37年前にリポートを書いたときには、ヒート1ローリングラップの不運と不遇が引き金としてあったにせよ、あの悲しむべき事故の恐らく最大の要因を生んだであろう人物として見ていたという記憶はありますが、現在のガンさんに対しては、運転が抜群に巧い自動車界の先輩という事実以外、特別の認識はもっていないことを明言しておきたいと思います」
最初に「抑制のきいた」とことわった匠さんの表現力の質の高さが、充分にお分かりいただける内容です。実はぼくの方から匠さんに、昼食でも摂りながら、話を訊かせて貰えないか、とプロポーズしたいたのですが、これも見事な御断りの返事となっていました。
「主に事故の原因の部分でちょっとだけお手伝いできればとおもっただけなので、どうかご心配なく。

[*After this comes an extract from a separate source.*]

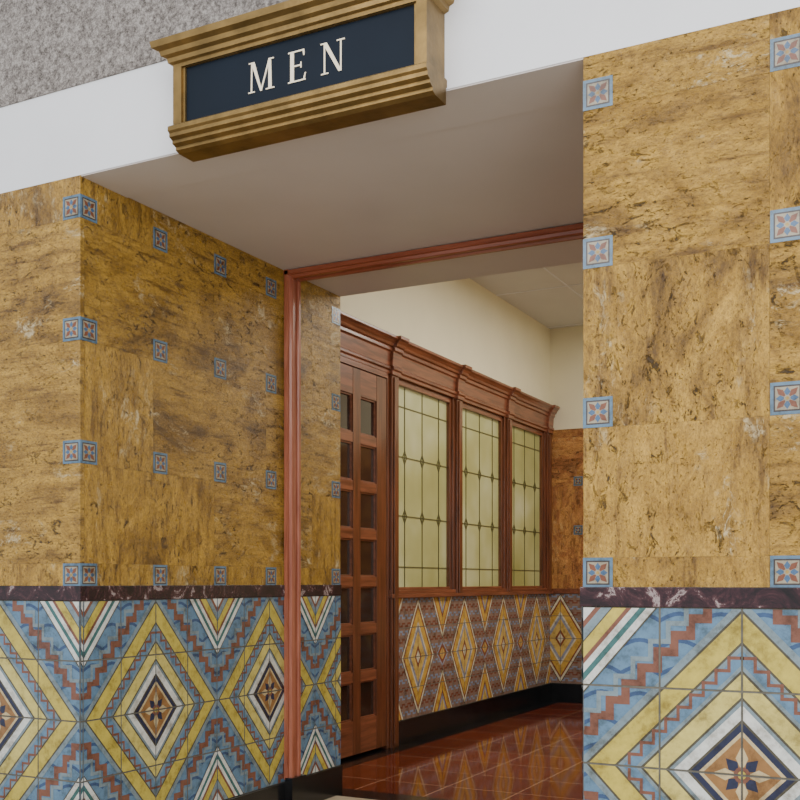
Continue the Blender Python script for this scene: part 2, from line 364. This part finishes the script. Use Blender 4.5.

僕としては、あの時点で分かったことや感じたことはすべて『CG』に書いてしまったのに加えて、現在あの事故に関して特別の感情や思いを持っているわけではなく、たまたま正岡さんのブログを見てそういえばあの時のことは自分もかいていた、と思い出しただけなので、お会いしても新しいことは何も出てこないと思います」
さて、その翌日、いそいそと国立国会図書館へ足を運んだのは当然でした。満たされた想いで、帰宅すると、匠さんからすでにメールが着信していました。
「こんばんは。国会図書館では、当時の『CG』閲覧できたでしょうか? せっかく足を運んだのに得るものは何もなかったよ、ということにならなければいいが、と心配しています。得るものはなかった、という回答を含めて、何がしかの感想をお知らせください」
英国紳士を連想させる匠さんの、なんというあたたかい心配りだろう。早速、報告書を書きあげなくっちゃ。
ところで、この稿のタイトルをはじめに「うれしい連携」としましたが、お互いが連携し合って何かをしようというわけでもありませんので、「告知」あるいは「伝言」かな、と推敲して「嬉しい伝言」と改めました。
ついでに当時との距離感を出すために、サブタイトルに「当時の」を追加しています。